Married to Carol; three children. Former official in Reagan administration, lobbyist/activist.

PROBABLY THE least well known outside (and even inside) the US, but don't count him out. He has connections, cash and conservative credibility. Mr Bauer has close ties with the religious right, through his Family Research Council and American Renewal, a conservative lobbying organisation. In particular, he is close to James Dobson, the eminence grise of the movement who has eclipsed Pat Robertson. His political action committee raised more than $2m last year, while the FRC amassed a hefty $14m. Mr Bauer quietly took leave of absence from both organisations last week, saying that he would announce a decision later this month. Now that John Ashcroft, the senator from Missouri, has withdrawn, Bauer could well be the standard bearer of the Christian right.

Odds: 66-1

Jack Kemp

Born: 13 July, 1935. Married to Joanne; two sons, two daughters. American football, 1957-69; Congressman for Buffalo, NY, 1971-1989; secretary of Housing and Urban Development, 1989-92.
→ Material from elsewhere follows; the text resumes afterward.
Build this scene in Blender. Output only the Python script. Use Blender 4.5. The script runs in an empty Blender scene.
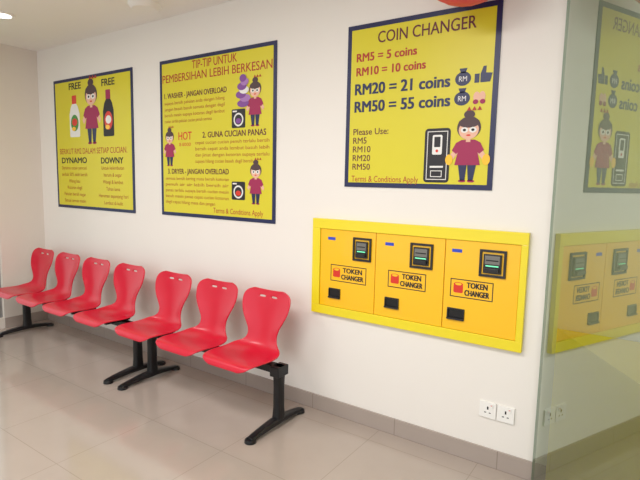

IN HIS own biographical sketch, Mr Kemp describes himself as a "bleeding- heart conservative, Martin Luther King Jr Republican, the Republican Hubert Humphrey". He says of his own party's civil rights record: "We had a great history, and we turned it aside." He is a moderate in a year when moderation seems to be fashionable again. Probably his biggest political achievement was steering the 1981 tax cut through Congress, which endears him to the Republicans' economic conservatives. But Kemp, who has not declared his candidacy, was vice-presidential candidate to Bob Dole in 1996, a lacklustre year despite his energy. And he often appeared too unfocused, too individ- ualistic. And the Dole campaign badly alienated some of the party's religious right.